Stupid Grown-Ups To Ruin Halloween

I'm sure it's very difficult to talk to your child about Halloween. "Sometimes, when a person and fun really love each other, the person, uh, dresses up…It's a kind of fantasy? Do you know what a fantasy is?" I mean, awkward! But you don't want your child to learn about Halloween on the streets, do you? Or, even worse, from television! No. Halloween is something that kids should learn about in an exceedingly, suffocatingly safe environment. Like their school.

From The NY Times:

Guns, daggers and other toy weapons have long been excisedfrom costumes at many school celebrations on Halloween. But in some classrooms across the country, the interpretation of what is too scary — or offensive, gross or saddening — is now also leading to an abundance of caution and some prohibitions.

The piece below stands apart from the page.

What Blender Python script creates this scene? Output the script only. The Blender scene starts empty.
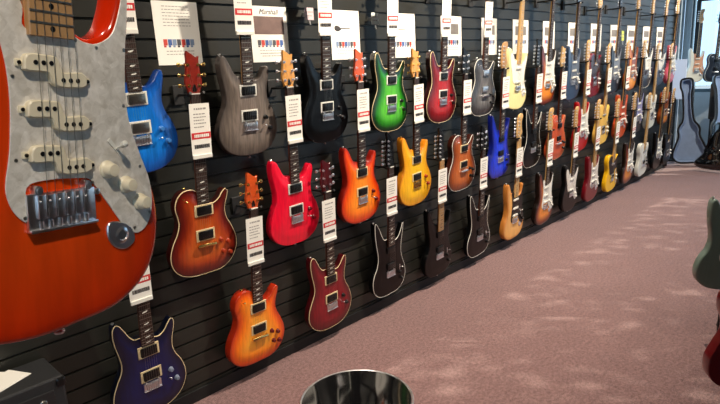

In a school district in Illinois, students are being encouraged to dress up as historical characters or delicious food items rather than vampires or zombies. In Texas, a school has issued suggestions for “positive costumes” for the annual Halloween dance.

Well, I'm glad someone finally said it! Halloween should be about spreading positivity, not about who has the scariest costume or fun or whatever. That's why this year, I'm just putting my imaginary children (Hope, Hayleigh, and little Agamemnon) in MoveOn.org, Amnesty International, and Greenpeace t-shirts and telling everyone their costume is, "Human Doing." It's about time someone thought of the children.

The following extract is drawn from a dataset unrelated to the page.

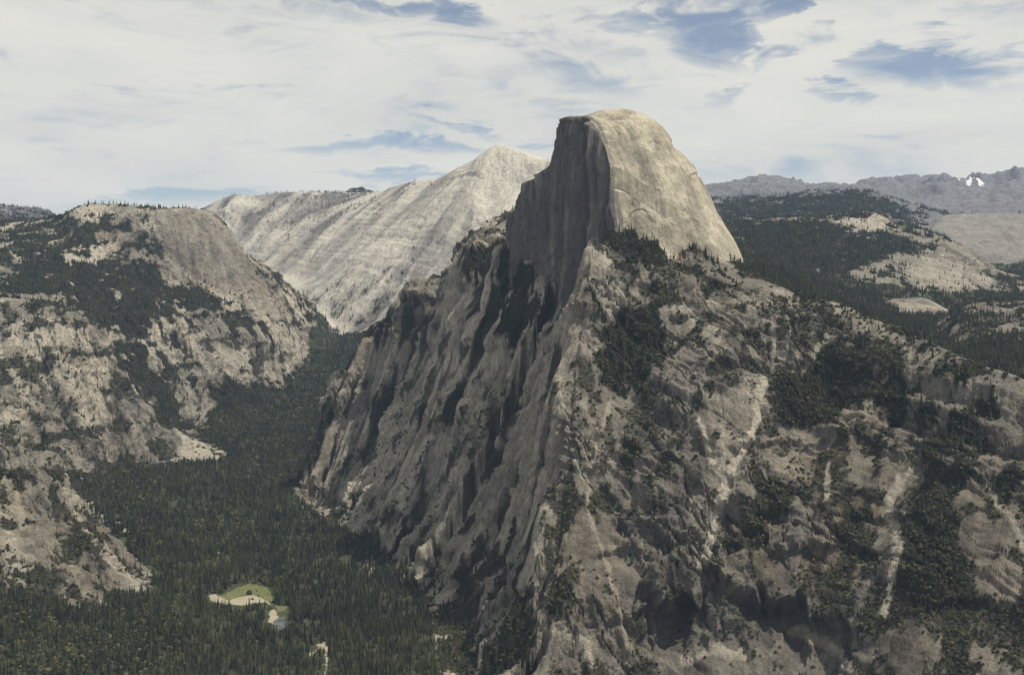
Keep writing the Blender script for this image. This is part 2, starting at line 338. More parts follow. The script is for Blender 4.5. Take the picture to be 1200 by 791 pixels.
dn -= 52 * blur1(carve, 1.2, 1) * (1 + .3 * np.clip(L2, -1.5, 1.5))
for ax_, ay_, al, dp in ((905, 512, 60, 16), (990, 505, 50, 16), (1040, 600, 60, 14), (870, 585, 60, 12), (1130, 700, 70, 18), (730, 640, 40, 16), (960, 640, 80, 14), (1110, 560, 50, 12), (620, 690, 30, 14), (590, 440, 40, 14)):   # lesser overhangs
    t2 = PY - (ay_ + 18 * ((PX - ax_) / al) ** 2) + 6 * fbm(XX / 25, YY / 25, 3, 88)
    dn -= dp * sstep(-1, 4, t2) * (1 - sstep(6, 40, t2)) * sstep(1.1, .6, np.abs(PX - ax_) / al) * (RID == 4) * (YY < 4200)
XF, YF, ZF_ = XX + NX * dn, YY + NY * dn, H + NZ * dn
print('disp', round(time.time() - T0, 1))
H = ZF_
SLD = SL
PY = HY - F * H / YF
run = np.minimum.accumulate(PY, axis=0)
VIS = PY <= np.vstack([np.full((1, NC), 1e9), run[:-1]]) + 4.0
NV = fbm(XX / 60, YY / 60, 4, 90)
NV2 = fbm(XX / 22, YY / 22, 3, 95)
wob = np.clip(1200.0 / YY * 3.4, 0.25, 1.0)
WX = PX + 16 * wob * fbm(XX / 90, YY / 90, 4, 100, 0.6)
WY = PY + 12 * wob * fbm(XX / 90, YY / 90, 4, 110, 0.6)

# ------------------------------------------------------------------ where trees, brush and pale or dark rock are
con = np.zeros((NR, NC), np.float32); shr = np.zeros((NR, NC), np.float32)
pale = np.zeros((NR, NC), np.float32); stain_shade = np.zeros((NR, NC), np.float32); meadow = np.zeros((NR, NC), np.float32)
def box(A, r):
    for ax in (0, 1, 0, 1):
        P_ = np.pad(A, [(r + 1, r), (0, 0)] if ax == 0 else [(0, 0), (r + 1, r)], mode='edge'); cu_ = np.cumsum(P_, axis=ax)
        A = (cu_[2 * r + 1:] - cu_[:-2 * r - 1] if ax == 0 else cu_[:, 2 * r + 1:] - cu_[:, :-2 * r - 1]) / (2 * r + 1)
    return A
def V(poly, c, s, regs=None, clump=0.0):
    m = inpoly(WX, WY, poly) & VIS
    if regs: 
        k = np.zeros((NR, NC), bool)
        for r in regs: k |= (RID == (ORDER.index(r) + 1 if r else 0))
        m &= k
    rr_, cc_ = np.nonzero(m)
    if not len(rr_): return
    r0, r1, c0, c1 = max(rr_.min() - 16, 0), rr_.max() + 16, max(cc_.min() - 16, 0), cc_.max() + 16
    sub = box(m[r0:r1, c0:c1].astype(np.float32), 7)
    nz = NV[r0:r1, c0:c1] * .9 + NV2[r0:r1, c0:c1] * .55
    e = sstep(.25, .75, sub + (.3 + .55 * clump) * nz - .12 * clump) * VIS[r0:r1, c0:c1] * (sub > .02)
    if regs: e = e * k[r0:r1, c0:c1]
    con[r0:r1, c0:c1] = np.maximum(con[r0:r1, c0:c1], c * e); shr[r0:r1, c0:c1] = np.maximum(shr[r0:r1, c0:c1], s * e)
floorlike = (RID == 0)
V_LATE = [([(195, 590), (270, 582), (305, 622), (235, 645)], .3), ([(395, 596), (440, 610), (480, 655), (450, 660), (410, 625)], .45), ([(165, 700), (240, 705), (215, 791), (60, 791), (100, 730)], .3), ([(230, 690), (330, 670), (350, 740), (300, 760)], .22), ([(330, 590), (365, 600), (380, 625), (350, 630)], .4), ([(90, 575), (150, 560), (210, 555), (150, 620)], .3), ([(0, 720), (60, 720), (60, 791), (0, 791)], .4)]
base_c = {'near': .10, 'mid': .12, 'watk': .34, 'massif': .04, 'knoll': .0, 'hillr': .28, 'wood': .45, 'bench': .0, 'dark': .7, 'pale': .03, 'peaks': .0, 'farl': .5}
base_s = {'near': .35, 'mid': .35, 'watk': .3, 'massif': .42, 'knoll': .03, 'hillr': .35, 'wood': .2, 'bench': .0, 'dark': .0, 'pale': .0, 'peaks': .0, 'farl': .0}
spots = sstep(-0.1, 0.45, NV + 0.6 * NV2 - 0.25 * L2 * S)
for n in ORDER:
    m = RID == ORDER.index(n) + 1
    con[m] = (base_c[n] * 2 * spots)[m]; shr[m] = (base_s[n] * 2 * spots)[m]
con[floorlike] = (.95 * sstep(-.75, -.25, NV + .7 * NV2 + .2))[floorlike]
# left massif
V([(0, 262), (60, 258), (100, 246), (130, 243), (176, 252), (150, 268), (110, 285), (84, 300), (60, 312), (0, 300)], .8, .2, None, .5)
V([(0, 300), (80, 306), (170, 300), (205, 330), (215, 352), (180, 385), (150, 415), (120, 392), (70, 352), (0, 345)], 1, .2, None, .25)
V([(150, 248), (176, 244), (205, 244), (178, 266), (205, 322), (190, 315), (160, 275)], .9, 0)
V([(126, 395), (165, 390), (190, 420), (220, 470), (236, 500), (205, 506), (165, 465), (145, 432)], 1.0, .3, None, .3)
V([(180, 330), (225, 335), (262, 345), (300, 355), (300, 372), (258, 372), (210, 385), (185, 385)], .8, .2, None, .6)
V([(238, 444), (262, 440), (300, 450), (335, 452), (352, 425), (340, 410), (365, 385), (395, 380), (425, 392), (420, 440), (398, 480), (375, 530), (345, 575), (280, 560), (262, 545), (238, 508), (215, 498)], 1, .2)
V([(0, 470), (30, 500), (40, 560), (10, 560)], .4, .7, ['near'], .5)
V([(55, 555), (78, 590), (62, 660), (45, 640)], .3, .8, ['near'], .4)
V([(0, 660), (40, 700), (120, 720), (165, 690), (150, 660), (175, 690), (220, 720), (220, 791), (0, 791)], 1, .3, [None, 'near'])
V([(90, 590), (130, 640), (165, 690), (200, 600), (150, 555), (115, 575)], 1, .2, [None, 'mid'])
# dark hills and shelf on the right
V([(835, 236), (960, 228), (1000, 222), (1040, 232), (1090, 262), (1000, 258), (840, 268)], 1, 0, ['dark'], .35)
V([(835, 262), (950, 256), (985, 262), (1040, 275), (1100, 282), (1060, 300), (1010, 315), (960, 345), (1040, 375), (1110, 390), (1090, 402), (1000, 366), (880, 320), (860, 285)], 1, .2, None, .25)
V([(1120, 350), (1200, 340), (1200, 352), (1130, 356)], .9, .2)
V([(1105, 372), (1130, 362), (1200, 362), (1200, 384), (1120, 392)], .55, .5, ['hillr'], .5)
V([(1120, 405), (1200, 400), (1200, 432), (1160, 428)], .5, .5, ['hillr'], .5)
# dome foot, spur and the near face
V([(722, 268), (735, 261), (748, 266), (772, 274), (800, 281), (840, 293), (868, 308), (880, 322), (840, 312), (800, 306), (760, 303), (740, 296), (725, 282)], 1, .25, ['massif'])
V([(541, 296), (560, 287), (590, 284), (602, 296), (628, 318), (645, 332), (618, 340), (570, 328), (545, 330)], 1, .25, ['massif'])
V([(585, 335), (655, 340), (662, 372), (625, 408), (590, 400), (578, 360)], .8, .8, ['massif'], .3)
V([(452, 342), (482, 332), (540, 345), (560, 372), (540, 392), (480, 396), (450, 382)], .22, .6, ['massif'], .8)
V([(690, 440), (705, 400), (735, 352), (752, 362), (788, 372), (794, 415), (762, 458), (728, 470), (700, 462)], .45, 1, ['massif'], .2)
V([(745, 330), (800, 318), (870, 326), (890, 345), (850, 352), (780, 346)], .35, .8, ['massif'], .6)
V([(800, 425), (850, 408), (862, 440), (815, 446)], .15, .9, ['massif'], .3)
V([(872, 345), (930, 345), (1000, 362), (1060, 392), (1120, 415), (1200, 446), (1200, 500), (1100, 480), (1000, 430), (930, 400)], .16, .5, ['massif'], .9)
V([(895, 500), (905, 455), (925, 425), (962, 402), (1030, 405), (1062, 430), (1080, 470), (1072, 500), (1020, 498), (985, 486), (950, 506)], .5, 1, ['massif'], .25)
V([(1070, 420), (1130, 428), (1200, 448), (1200, 500), (1140, 500), (1090, 505), (1075, 470)], .5, .8, ['massif'], .7)
V([(1085, 510), (1140, 495), (1150, 520), (1130, 560), (1120, 640), (1150, 690), (1120, 730), (1080, 740), (1060, 690), (1060, 620), (1085, 560)], .35, 1, ['massif'], .35)
V([(862, 575), (905, 560), (960, 572), (1035, 590), (1040, 620), (1000, 635), (960, 625), (900, 600)], .12, .95, ['massif'], .5)
V([(940, 580), (1000, 585), (1035, 600), (1020, 640), (960, 640)], .2, 1, ['massif'], .4)
V([(880, 660), (1000, 650), (1060, 660), (1140, 690), (1200, 690), (1200, 770), (1130, 755), (1020, 740), (900, 700)], .2, .7, ['massif'], .7)
V([(1150, 530), (1200, 520), (1200, 620), (1150, 640)], .1, .5, ['massif'], .8)
V([(730, 470), (790, 440), (800, 540), (760, 560), (715, 560), (700, 520)], .06, .62, ['massif'], .7)
V([(790, 440), (860, 470), (850, 560), (800, 560)], .02, .35, ['massif'], .9)
V([(500, 735), (540, 690), (600, 640), (640, 690), (655, 791), (510, 791)], .3, .85, ['massif'], .5)
V([(440, 420), (500, 400), (560, 430), (600, 500), (560, 580), (500, 640), (450, 600), (400, 590), (380, 540)], .12, .5, ['massif'], 1.0)
V([(400, 600), (470, 640), (510, 700), (530, 690), (470, 600), (420, 570)], .5, .5, ['massif'], 1.0)
valley_leaf = np.zeros((NR, NC), np.float32)
for poly, v in V_LATE:
    mm = inpoly(WX, WY, poly) & (RID == 0) & VIS
    e = v * sstep(-.05, .35, NV + .6 * NV2)
    valley_leaf[mm] = np.maximum(valley_leaf, e)[mm]
shr = np.maximum(shr, valley_leaf); con *= 1 - 1.6 * np.clip(valley_leaf, 0, .6)
con = np.clip(con, 0, 1.3); shr = np.clip(shr, 0, 1.3)
# bare slabs
def bare(poly, v=0.15, regs=None):
    m = inpoly(WX, WY, poly) & VIS
    con[m] *= v; shr[m] *= v
V([(1090, 247), (1200, 245), (1200, 252), (1100, 253)], .9, 0, ['bench'], .3)
V([(250, 242), (290, 226), (430, 226), (450, 240), (400, 262), (300, 275), (262, 262)], .35, 0, ['pale'], .9)
V([(365, 348), (420, 338), (455, 322), (470, 335), (412, 362), (375, 378)], .9, 0, ['pale'], .6)
V([(450, 226), (482, 215), (514, 209), (522, 213), (480, 224)], .35, 0, ['pale'], .3)
bare([(178, 252), (235, 244), (275, 270), (298, 320), (300, 352), (250, 345), (225, 325), (195, 290)])
bare([(210, 385), (300, 400), (335, 412), (330, 440), (230, 432)], .35)
bare([(150, 460), (205, 510), (268, 545), (150, 545)], .3)
bare([(80, 245), (130, 238), (110, 258), (85, 275)], .2); bare([(215, 450), (240, 458), (240, 500), (215, 498)], .15)
bare([(985, 252), (1030, 250), (1058, 266), (1020, 272), (980, 264)], .35)
bare([(1050, 300), (1120, 286), (1145, 295), (1166, 335), (1120, 345), (1060, 330)], .18)
bare([(1085, 250), (1200, 249), (1200, 312), (1165, 318), (1120, 292)], .02)
bare([(660, 268), (690, 262), (715, 290), (735, 310), (708, 350), (690, 440), (652, 560), (600, 680), (610, 600), (650, 430)], .1)
bare([(660, 470), (720, 450), (735, 480), (700, 560), (665, 580)], .25)
bare([(812, 452), (895, 440), (895, 500), (850, 560), (830, 660), (818, 640), (835, 540), (815, 480)], .12)
bare([(890, 510), (1020, 495), (1060, 520), (1010, 565), (960, 572), (895, 560)], .12)
bare([(1030, 560), (1065, 545), (1050, 720), (1025, 720)], .25)
bare([(800, 700), (860, 690), (1000, 740), (1000, 791), (800, 791)], .25)
bare([(740, 560), (800, 560), (830, 680), (740, 720), (700, 640)], .35)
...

At Riverside Drive, a Los Angeles public school in the San Fernando Valley, the Halloween parade is being defanged right down to its jagged fingertips.

A memo about costume appropriateness sent home recently by Riverside Drive’s principal made the following points:

¶They should not depict gangs or horror characters, or be scary.

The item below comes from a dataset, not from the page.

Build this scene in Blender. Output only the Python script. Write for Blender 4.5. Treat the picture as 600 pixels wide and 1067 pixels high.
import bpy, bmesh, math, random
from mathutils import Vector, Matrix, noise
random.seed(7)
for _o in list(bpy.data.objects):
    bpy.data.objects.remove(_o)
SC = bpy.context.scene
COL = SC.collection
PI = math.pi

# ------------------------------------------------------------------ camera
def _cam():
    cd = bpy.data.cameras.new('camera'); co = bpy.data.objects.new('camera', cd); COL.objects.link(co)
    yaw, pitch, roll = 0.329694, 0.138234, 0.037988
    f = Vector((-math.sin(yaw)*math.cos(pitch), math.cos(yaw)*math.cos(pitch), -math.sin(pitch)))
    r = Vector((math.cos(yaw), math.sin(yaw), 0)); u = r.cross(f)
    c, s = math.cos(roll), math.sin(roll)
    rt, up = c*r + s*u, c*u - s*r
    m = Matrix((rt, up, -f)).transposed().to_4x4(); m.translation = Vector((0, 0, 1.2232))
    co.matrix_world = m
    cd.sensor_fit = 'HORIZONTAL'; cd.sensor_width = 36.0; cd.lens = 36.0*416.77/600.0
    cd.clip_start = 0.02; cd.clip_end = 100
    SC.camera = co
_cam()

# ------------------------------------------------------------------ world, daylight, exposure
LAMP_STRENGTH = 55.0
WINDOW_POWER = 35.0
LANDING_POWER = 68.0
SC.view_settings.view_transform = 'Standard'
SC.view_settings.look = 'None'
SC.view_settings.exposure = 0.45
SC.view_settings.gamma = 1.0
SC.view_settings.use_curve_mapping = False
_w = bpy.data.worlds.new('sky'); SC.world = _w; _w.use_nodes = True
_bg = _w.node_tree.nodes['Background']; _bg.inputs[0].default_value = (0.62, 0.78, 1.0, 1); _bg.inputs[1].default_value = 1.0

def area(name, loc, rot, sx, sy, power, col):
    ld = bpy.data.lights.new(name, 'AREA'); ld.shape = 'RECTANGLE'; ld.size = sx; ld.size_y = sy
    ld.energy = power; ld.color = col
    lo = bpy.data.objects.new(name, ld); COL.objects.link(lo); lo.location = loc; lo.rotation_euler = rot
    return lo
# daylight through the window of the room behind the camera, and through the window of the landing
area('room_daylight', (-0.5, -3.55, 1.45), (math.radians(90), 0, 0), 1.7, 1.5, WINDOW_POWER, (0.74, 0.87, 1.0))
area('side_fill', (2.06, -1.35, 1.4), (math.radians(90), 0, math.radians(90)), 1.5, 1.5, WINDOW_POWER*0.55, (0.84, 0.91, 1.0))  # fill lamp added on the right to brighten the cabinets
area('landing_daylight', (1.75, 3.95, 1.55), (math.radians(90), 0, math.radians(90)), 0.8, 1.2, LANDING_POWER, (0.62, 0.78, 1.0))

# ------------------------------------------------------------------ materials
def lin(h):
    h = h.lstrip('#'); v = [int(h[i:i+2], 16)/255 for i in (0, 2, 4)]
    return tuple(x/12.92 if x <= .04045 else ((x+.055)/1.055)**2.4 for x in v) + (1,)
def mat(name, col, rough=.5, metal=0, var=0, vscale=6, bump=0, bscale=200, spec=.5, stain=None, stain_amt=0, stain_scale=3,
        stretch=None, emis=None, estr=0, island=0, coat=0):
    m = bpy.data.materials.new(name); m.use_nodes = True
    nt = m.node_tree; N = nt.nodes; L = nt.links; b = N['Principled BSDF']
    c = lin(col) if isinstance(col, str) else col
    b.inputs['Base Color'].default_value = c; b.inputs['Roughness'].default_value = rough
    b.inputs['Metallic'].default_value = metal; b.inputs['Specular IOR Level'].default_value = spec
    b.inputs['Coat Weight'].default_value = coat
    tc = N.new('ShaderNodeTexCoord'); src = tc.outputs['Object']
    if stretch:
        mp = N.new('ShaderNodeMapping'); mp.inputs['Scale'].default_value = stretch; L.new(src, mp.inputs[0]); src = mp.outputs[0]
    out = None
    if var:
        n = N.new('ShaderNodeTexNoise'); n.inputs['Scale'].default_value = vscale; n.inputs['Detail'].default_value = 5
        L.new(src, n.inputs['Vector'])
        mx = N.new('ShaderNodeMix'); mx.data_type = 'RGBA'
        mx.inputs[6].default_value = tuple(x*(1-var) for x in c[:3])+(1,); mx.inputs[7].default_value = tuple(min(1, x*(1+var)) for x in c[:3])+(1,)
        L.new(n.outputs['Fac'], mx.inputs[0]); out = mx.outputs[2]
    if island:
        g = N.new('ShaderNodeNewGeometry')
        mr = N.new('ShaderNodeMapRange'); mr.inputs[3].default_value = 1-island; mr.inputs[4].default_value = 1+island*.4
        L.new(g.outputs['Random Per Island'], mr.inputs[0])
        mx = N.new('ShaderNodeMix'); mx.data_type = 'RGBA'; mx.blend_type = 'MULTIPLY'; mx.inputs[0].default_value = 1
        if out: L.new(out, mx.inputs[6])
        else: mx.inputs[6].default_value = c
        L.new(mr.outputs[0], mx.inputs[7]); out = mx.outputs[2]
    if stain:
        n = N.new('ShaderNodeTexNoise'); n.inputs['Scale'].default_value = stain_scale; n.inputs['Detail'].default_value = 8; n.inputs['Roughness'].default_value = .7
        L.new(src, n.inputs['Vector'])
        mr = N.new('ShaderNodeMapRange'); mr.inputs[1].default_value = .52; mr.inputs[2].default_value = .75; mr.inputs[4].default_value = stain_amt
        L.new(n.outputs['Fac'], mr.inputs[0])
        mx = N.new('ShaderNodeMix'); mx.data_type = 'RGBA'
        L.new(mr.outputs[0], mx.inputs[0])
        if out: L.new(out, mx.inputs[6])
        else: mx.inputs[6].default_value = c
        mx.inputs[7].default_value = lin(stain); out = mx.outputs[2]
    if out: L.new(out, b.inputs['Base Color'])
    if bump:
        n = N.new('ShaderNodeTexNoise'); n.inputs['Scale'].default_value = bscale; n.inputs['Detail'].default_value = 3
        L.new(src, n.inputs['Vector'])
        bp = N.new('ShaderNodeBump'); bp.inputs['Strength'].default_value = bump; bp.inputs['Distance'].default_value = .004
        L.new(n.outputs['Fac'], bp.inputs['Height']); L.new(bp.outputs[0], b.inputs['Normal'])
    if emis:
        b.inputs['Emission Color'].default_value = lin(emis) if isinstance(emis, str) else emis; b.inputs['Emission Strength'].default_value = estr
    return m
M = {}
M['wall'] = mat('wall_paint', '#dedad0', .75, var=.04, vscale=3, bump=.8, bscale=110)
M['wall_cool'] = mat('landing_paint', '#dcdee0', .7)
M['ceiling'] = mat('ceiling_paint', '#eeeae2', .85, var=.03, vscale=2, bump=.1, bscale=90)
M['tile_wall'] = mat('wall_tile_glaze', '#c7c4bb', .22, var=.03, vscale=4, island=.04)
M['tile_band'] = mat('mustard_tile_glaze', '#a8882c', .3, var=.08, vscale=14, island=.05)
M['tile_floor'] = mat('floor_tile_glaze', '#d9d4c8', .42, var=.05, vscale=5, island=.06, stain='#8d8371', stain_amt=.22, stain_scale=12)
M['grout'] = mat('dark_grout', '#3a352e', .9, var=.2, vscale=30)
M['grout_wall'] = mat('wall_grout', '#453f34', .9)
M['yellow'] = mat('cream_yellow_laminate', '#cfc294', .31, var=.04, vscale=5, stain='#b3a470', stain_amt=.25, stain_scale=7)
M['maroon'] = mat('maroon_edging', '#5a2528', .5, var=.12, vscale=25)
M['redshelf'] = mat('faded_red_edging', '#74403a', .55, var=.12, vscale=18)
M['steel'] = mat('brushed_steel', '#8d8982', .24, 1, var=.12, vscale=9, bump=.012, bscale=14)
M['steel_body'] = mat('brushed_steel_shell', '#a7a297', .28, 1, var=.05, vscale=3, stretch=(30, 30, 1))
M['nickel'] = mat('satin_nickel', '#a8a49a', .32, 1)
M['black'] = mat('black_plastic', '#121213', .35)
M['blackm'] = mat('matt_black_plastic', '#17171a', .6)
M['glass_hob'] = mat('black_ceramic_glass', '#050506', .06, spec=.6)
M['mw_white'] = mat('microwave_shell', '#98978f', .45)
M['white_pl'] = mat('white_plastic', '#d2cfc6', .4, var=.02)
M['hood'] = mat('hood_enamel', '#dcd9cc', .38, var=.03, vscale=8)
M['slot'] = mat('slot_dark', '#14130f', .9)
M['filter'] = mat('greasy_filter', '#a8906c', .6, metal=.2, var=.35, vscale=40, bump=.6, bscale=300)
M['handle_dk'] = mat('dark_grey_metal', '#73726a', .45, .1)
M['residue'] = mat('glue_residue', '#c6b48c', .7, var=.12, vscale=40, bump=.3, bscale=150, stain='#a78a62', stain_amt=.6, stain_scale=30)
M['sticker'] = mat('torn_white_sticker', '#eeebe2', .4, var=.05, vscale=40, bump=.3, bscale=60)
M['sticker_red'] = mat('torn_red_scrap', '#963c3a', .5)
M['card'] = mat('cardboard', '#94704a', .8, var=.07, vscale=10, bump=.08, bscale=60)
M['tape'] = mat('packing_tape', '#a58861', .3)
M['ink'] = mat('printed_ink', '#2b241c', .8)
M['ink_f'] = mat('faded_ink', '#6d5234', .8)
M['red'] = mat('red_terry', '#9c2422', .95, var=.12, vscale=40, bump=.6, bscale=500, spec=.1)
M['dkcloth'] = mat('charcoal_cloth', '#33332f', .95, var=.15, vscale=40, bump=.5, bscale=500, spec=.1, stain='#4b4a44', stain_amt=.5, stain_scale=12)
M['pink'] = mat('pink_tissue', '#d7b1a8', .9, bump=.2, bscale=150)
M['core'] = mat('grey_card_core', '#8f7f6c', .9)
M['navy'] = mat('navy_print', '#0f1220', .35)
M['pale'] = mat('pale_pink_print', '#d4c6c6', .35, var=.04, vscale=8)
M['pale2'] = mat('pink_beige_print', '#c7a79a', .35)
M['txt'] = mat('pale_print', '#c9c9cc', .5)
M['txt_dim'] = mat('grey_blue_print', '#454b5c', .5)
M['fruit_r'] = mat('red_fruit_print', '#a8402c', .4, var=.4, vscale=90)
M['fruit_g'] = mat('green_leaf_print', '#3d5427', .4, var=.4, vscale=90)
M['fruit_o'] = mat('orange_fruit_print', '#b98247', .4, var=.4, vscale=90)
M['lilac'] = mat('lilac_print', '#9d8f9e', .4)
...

¶Masks are allowed only during the parade.

¶Costumes may not demean any race, religion, nationality, handicapped condition or gender.

¶No fake fingernails.

¶No weapons, even fake ones.

¶Shoes must be worn.

God, wouldn't you have loved to see the costumes at Riverside Drive Elementary before the guidelines? Apparently there were a lot of shoeless Edward Scissorhands, masked Crips carrying real guns, and "Person In Wheelchair Holding A Fake Grenade" costumes.

Obviously, the "no weapons" is a sound rule for a school to have—and not just at Halloween. And the "no racist/jerky costumes" is a pretty good one too, although that's mostly just common sense. But to tell kids that they can't dress up as horror characters or wear scary costumes on Halloween is, to put it mildly, idiotic. That's like saying "No references to America at the 4th of July parade."

Calm down, schools. If a kid gets scared because some other kid in class is wearing a Scream mask, that kid will be shamed out of his fear really quickly, as he should be. Most kids can tell the difference between reality and dress-up—and if they can't Halloween is the perfect time to learn. Your children have all their lives to become lame fraidy-cats. Why make them start now?